Französische und kubanische Firmen haben System aufgebaut

In Argentinien geht die biometrische Erfassung der Bevölkerung zurück bis in die Zeiten der Militärdiktatur. Das neue System SIBIOS hingegen wurde erst 2011 eingeführt. Es enthält Fingerabdrücke, Handabdrücke und Gesichtsmerkmale, die in einer zentralen Datenbank zusammengeführt werden. Wichtigster Lieferant der Daten ist die Behörde, die Pässe und Personalausweise ausstellt, aber auch regionale Behörden können zuliefern.

Zu den umsetzenden Firmen des Systems gehört die französische „Safran Identity and Security“, ein Tochterunternehmen der Safran Group. Geholfen bei der Umsetzung hat zudem Kuba mit seiner Firma DATYS. Kuba hat als erstes lateinamerikanisches Land eine umfassende biometrische Datenbank seiner Bevölkerung angelegt.
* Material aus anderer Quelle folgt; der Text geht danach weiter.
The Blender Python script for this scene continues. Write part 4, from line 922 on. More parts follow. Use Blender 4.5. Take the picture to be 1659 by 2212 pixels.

Intransparent und schwach reglementiert

Die Nutzung für SIBIOS ist nur schwach reglementiert: Die Behörden benötigen keinen richterlichen Beschluss. Wer einmal in der Datenbank ist, wird für immer zum potenziell Verdächtigen. Es gibt laut ADC auch keine Richtlinien für die Nutzung. Laut der Studie widerspricht die Datenbank damit der argentinischen Verfassung und internationalen Menschenrechten. Es fehle zudem an Transparenz über die Nutzung. Der argentinische Staat müsse bei solchen Grundrechtseingriffen außerdem die Notwendigkeit und Verhältnismäßigkeit des Einsatzes von SIBIOS darlegen.

1 Ergänzungen

  1. „Ein weiteres Problem sei die zentrale Speicherung von biometrischen Daten, die schon allein aus Gesichtspunkten der IT-Sicherheit schwierig sei und Angriffe ermögliche.“

    Das stimmt nicht. Eine zentrale Speicherung hat nichts mit der Machbar- oder Möglichkeit von IT-Angriffen zu tun. Sie bewirkt lediglich, dass ein Angriff ungemein lohnenswerter ist, da ein vielfaches an Daten mit einmal erbeutet werden kann; und es gibt mehr potentielle Angreifer, da es schließlich auch nur ein (lohnenswerteres) Ziel gibt.